28 April 2010

Not just American sports stars, apparently


Jyoti Thottam has an article at Time.com about a problematic wedding in India:
Nikhil Mehra got the good news two weeks ago. The Indian tennis star Sania Mirza was engaged to the Pakistani cricketer Shoaib Malik, and she wanted her wedding finery to be designed by Mehra and his brother, the team behind the label Shantanu & Nikhil. Already a favorite of Bollywood stars and billionaires' daughters, they were a natural choice for the headstrong, glamorous woman who has become a symbol of the new India. "So many millions of people look up to her," Mehra says. "She's young, and we're a young brand."

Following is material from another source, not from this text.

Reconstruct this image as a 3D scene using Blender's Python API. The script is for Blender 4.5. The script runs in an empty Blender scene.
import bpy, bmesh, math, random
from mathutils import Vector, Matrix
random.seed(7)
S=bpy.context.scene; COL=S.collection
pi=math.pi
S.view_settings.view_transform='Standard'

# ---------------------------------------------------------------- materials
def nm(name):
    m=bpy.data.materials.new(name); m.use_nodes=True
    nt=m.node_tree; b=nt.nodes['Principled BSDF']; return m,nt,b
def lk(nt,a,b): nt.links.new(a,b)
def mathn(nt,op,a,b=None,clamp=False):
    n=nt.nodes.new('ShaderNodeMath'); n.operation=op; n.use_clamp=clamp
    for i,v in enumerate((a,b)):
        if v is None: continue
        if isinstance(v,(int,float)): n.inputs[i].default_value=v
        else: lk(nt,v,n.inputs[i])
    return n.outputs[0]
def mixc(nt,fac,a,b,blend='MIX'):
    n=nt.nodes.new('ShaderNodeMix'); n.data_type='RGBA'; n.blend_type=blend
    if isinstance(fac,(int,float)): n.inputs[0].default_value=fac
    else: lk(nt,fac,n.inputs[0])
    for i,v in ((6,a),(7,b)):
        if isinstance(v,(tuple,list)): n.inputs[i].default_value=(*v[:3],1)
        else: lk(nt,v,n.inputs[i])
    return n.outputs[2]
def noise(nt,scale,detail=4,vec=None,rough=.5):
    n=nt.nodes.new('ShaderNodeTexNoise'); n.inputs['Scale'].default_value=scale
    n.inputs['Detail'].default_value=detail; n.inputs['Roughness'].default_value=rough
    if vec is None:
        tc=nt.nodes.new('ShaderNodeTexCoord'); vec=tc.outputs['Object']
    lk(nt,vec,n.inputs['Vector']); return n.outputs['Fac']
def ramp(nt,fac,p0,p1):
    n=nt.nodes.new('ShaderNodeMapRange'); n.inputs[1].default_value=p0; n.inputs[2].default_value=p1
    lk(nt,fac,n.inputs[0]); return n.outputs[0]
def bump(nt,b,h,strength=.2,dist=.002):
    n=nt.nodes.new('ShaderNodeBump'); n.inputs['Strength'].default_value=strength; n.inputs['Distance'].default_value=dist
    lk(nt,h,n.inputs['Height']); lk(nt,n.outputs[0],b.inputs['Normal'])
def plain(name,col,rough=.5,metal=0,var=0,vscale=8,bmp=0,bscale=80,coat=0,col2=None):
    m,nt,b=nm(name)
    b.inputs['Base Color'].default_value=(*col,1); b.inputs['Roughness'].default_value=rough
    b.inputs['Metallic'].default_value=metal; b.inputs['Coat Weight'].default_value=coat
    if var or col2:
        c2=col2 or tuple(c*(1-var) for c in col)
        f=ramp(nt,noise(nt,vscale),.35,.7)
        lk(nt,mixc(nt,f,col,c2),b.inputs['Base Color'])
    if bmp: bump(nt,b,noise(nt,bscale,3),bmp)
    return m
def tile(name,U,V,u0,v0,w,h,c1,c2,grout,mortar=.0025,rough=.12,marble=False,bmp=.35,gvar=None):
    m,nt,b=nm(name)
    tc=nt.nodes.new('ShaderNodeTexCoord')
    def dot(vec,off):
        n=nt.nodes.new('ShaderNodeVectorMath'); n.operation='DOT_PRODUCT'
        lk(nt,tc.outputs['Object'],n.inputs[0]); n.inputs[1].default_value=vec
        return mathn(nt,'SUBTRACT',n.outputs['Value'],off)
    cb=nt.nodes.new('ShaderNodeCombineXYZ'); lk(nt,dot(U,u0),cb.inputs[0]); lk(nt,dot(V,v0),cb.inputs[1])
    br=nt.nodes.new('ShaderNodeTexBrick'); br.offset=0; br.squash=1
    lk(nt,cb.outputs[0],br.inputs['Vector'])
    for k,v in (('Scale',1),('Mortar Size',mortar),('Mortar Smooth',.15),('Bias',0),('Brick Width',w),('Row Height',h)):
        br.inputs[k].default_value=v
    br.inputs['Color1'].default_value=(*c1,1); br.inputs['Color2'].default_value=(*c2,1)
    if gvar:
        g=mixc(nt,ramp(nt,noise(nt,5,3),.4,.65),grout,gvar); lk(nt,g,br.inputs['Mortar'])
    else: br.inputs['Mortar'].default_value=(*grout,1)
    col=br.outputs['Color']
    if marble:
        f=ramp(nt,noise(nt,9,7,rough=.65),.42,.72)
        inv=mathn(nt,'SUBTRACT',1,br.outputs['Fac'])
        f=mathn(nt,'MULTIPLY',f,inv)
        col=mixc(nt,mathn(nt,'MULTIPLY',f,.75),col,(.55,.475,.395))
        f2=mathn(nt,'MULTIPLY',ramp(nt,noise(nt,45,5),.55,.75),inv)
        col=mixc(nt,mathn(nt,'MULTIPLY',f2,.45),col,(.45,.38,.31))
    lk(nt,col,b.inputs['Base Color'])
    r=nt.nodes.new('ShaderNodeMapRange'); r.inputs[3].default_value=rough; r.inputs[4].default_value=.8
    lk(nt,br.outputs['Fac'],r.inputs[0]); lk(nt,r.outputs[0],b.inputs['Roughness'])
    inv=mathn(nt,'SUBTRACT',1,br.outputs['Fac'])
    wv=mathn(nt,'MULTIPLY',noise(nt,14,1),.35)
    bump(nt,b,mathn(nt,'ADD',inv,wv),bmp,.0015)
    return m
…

While dozens of craftsmen labored over the beading and embroidery, the wedding itself started to unravel. But it wasn't because a handful of Hindu right-wingers had criticized Mirza, a Muslim, for making a match with India's archenemy Pakistan. She shrugged them off and explained that they would live in Dubai and continue to play for their own countries. Nor was it because of her often difficult relationship with the conservative Muslim community in Hyderabad, which is proud of her success but uneasy with her brash persona; she was, after all, marrying another Muslim with the blessings of both families.
Mirza's cross-border fairy tale had, instead, turned into a sordid tabloid drama when another woman from Hyderabad said she was already married to Malik. The other woman, Ayesha Siddiqui, whose family lives in the posh Banjara Hills neighborhood on a street adjacent to Mirza's, filed a criminal case of "cheating" against Malik. Although the cricketer claimed he had been tricked into marrying someone he'd never met, his earlier marriage was widely known in society circles, particularly after the Siddiqui family hosted a dinner for the Pakistani cricket team in 2005. Mirza stood by her man as the police questioned him, insisting, "I and my family know what the truth is."
Whatever that may be, the couple, dubbed "Shoania" by the Indian press, are now legally married. Malik got a divorce from Siddiqui, the charges against him were dropped, and he married Mirza in a small nikah ceremony at her parents' home on Monday. Hyderabad's sixteen Telugu-language television channels, the national English-language media, and dozens of regional newspapers, are now in full stalking and gawking mode. Several channels devoted their entire morning news coverage to the nikah, the first of four days of festivities. Reporters have staked out the Taj Krishna hotel, site of Thursday's reception, where Mirza will unveil her designer confection — a flared silk tunic over slim, gauzy leggings — and greet about 1,000 guests. The city is dealing with other issues— most notably a recent spasm of Hindu-Muslim violence and a fight over the creation of a new state in the region— but in today's media-saturated India, celebrity trumps politics. Pakistani Prime Minister Yousuf Raza Gilani managed only a handshake with his Indian counterpart in Washington this week, but his wedding gift to the happy couple is reportedly on the way, as are those of several other prominent politicians.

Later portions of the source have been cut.